Thursday, April 30, 2009

Serving the hungry

I was stunned and sad to watch the ABC 20/20 episode “life on the edge”. It tells the stories of those who are severely affected by the subprime mortgage crisis. But the one about “a hedge fund manager becomes a pizza delivery guy” got me contemplate how bad the situation was and an important public welfare program—food stamp (if you’d like, you can check this out in free episodes). For those without much savings and income, food stamp is the very help they would need to sustain life.

We have been hearing about the insanely high unemployment rate, but probably few pay attention to food stamp use, which has gone up to 32 million populations in January this year (See Washington Post for the indication of the trend in unemployment, food stamp participation and poverty). This means one in every ten Americans is receiving food stamp assistance.

Compared to a year ago, this figure has an astonishing increase rate across the nation: eleven states reported greater than 20% increases in their caseloads from the previous year. Idaho experienced the highest year-over-year increase surging 32% followed by Utah (29%), Florida (29%), Nevada (29%), Arizona (25%) and Wisconsin (25%). Minnesota has a 10.2% increase rate, about 6% lower than the national rate. (United States Department of Agriculture, State Level Participation) The financial crisis has hit hard every region of the nation. And people are seeking help with daily necessities everywhere, just as they have been looking for jobs.
The sadness with this campaign of serving the hungry is not only about the staggering population turning to government for help, but also the diversity in social classes that are joining the club. As is stated in a news report by CBS, “many solidly middle-class families that never believed they would have to rely on welfare are doing exactly that.” (CBS: From Six-Figure Salaries to Food Stamps) Although some consider using food stamp card to be embarrassing, the program guarantees the basic needs of the suffering are met. It also guarantees the stability of the society.
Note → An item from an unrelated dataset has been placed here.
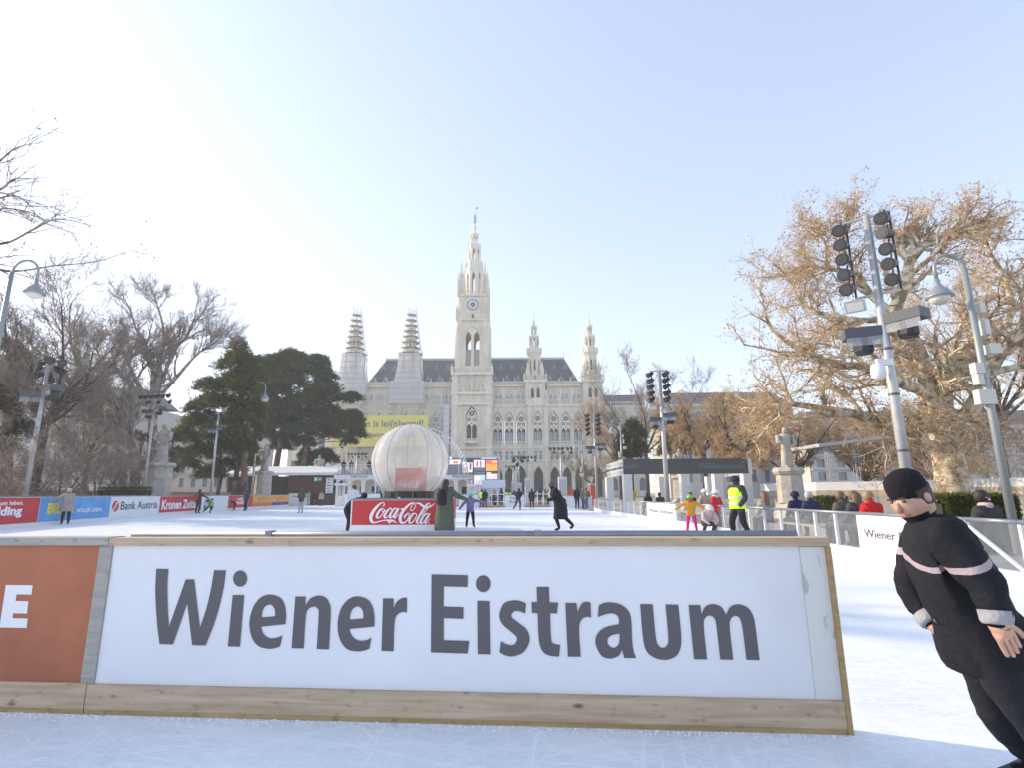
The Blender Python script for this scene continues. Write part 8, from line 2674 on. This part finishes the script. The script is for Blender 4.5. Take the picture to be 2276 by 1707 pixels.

Food stamp is a legacy of the 1964 Food Stamp Act and has been replaced by the Supplemental Nutrition Assistance Program (SNAP) to emphasis nutrition and health to the low-income family. The amount of benefit is calculated through subtracting 30% of net monthly income of a household from the maximum allotment for the household size. The following is a chart of the SNAP allotment.


1 comment:

  1. I guess this isn't surprising. I would expect that more people are turning to food stamps in the current economy. However, I wonder how this increase compares to other welfare programs. For example, has TANF witnessed a similar trend? Or, are more people eligible for food stamps than other social service programs?